Im deutschen Kaiserreich konnte ein Engagement für die Arbeiterbewegung durchaus zur Ausgrenzung und Existenzbedrohung werden. Der in Winkel wohnhafte Johann Michael Hirsch, der Wiesbaden und die Rheingauer Orte beim Kongreß der SDAP 1870 in Stuttgart vertrat, und der schon als Kind am Webstuhl das Arbeiterelend kennen gelernt hatte, kam in den „Genuss“ von mehreren Monaten Haft, weil er sozialdemokratische Liederbücher herausgegeben hatte. Und zwei Arbeiter der Maschinenfabrik Johannisberg wurden 1878 aufgrund ihrer Mitgliedschaft in der sozialdemokratischen Partei entlassen.

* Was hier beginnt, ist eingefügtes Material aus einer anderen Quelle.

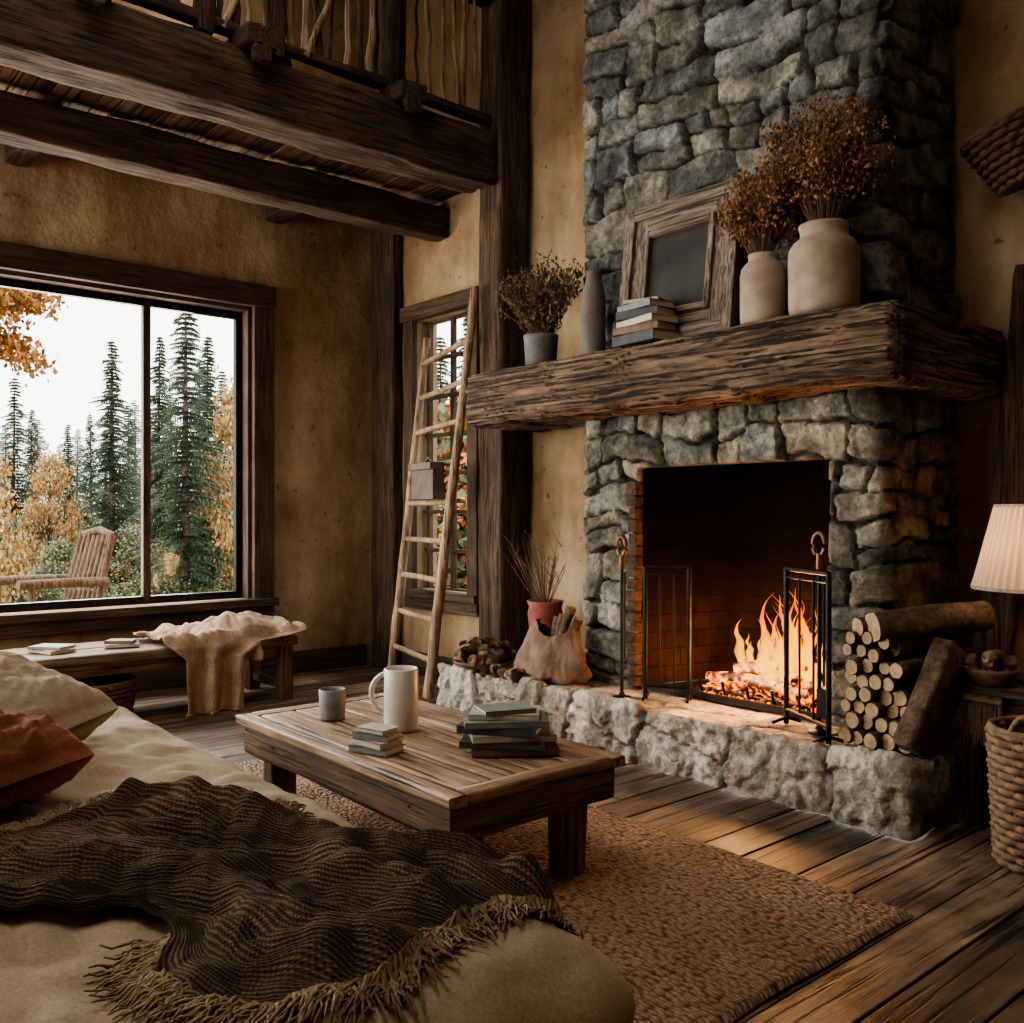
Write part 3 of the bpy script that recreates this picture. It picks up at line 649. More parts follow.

Der Vortrag von Walter Hell wird in Kürze in der Informationszeitschrift der Oestrich-Winkeler SPD, dem „Ortsgespräch“, veröffentlicht. Außerdem erwägt man, die gesamte Ausstellung – allein die Plakate aus zwölf Jahrzehnten, zu den Themen, Wahl, gegen Nationalsozialisten und Rechtsradikalismus, 1. Mai, Arbeits- und Frauenrechte, sind sehenswert – auch an anderen Orten zu zeigen.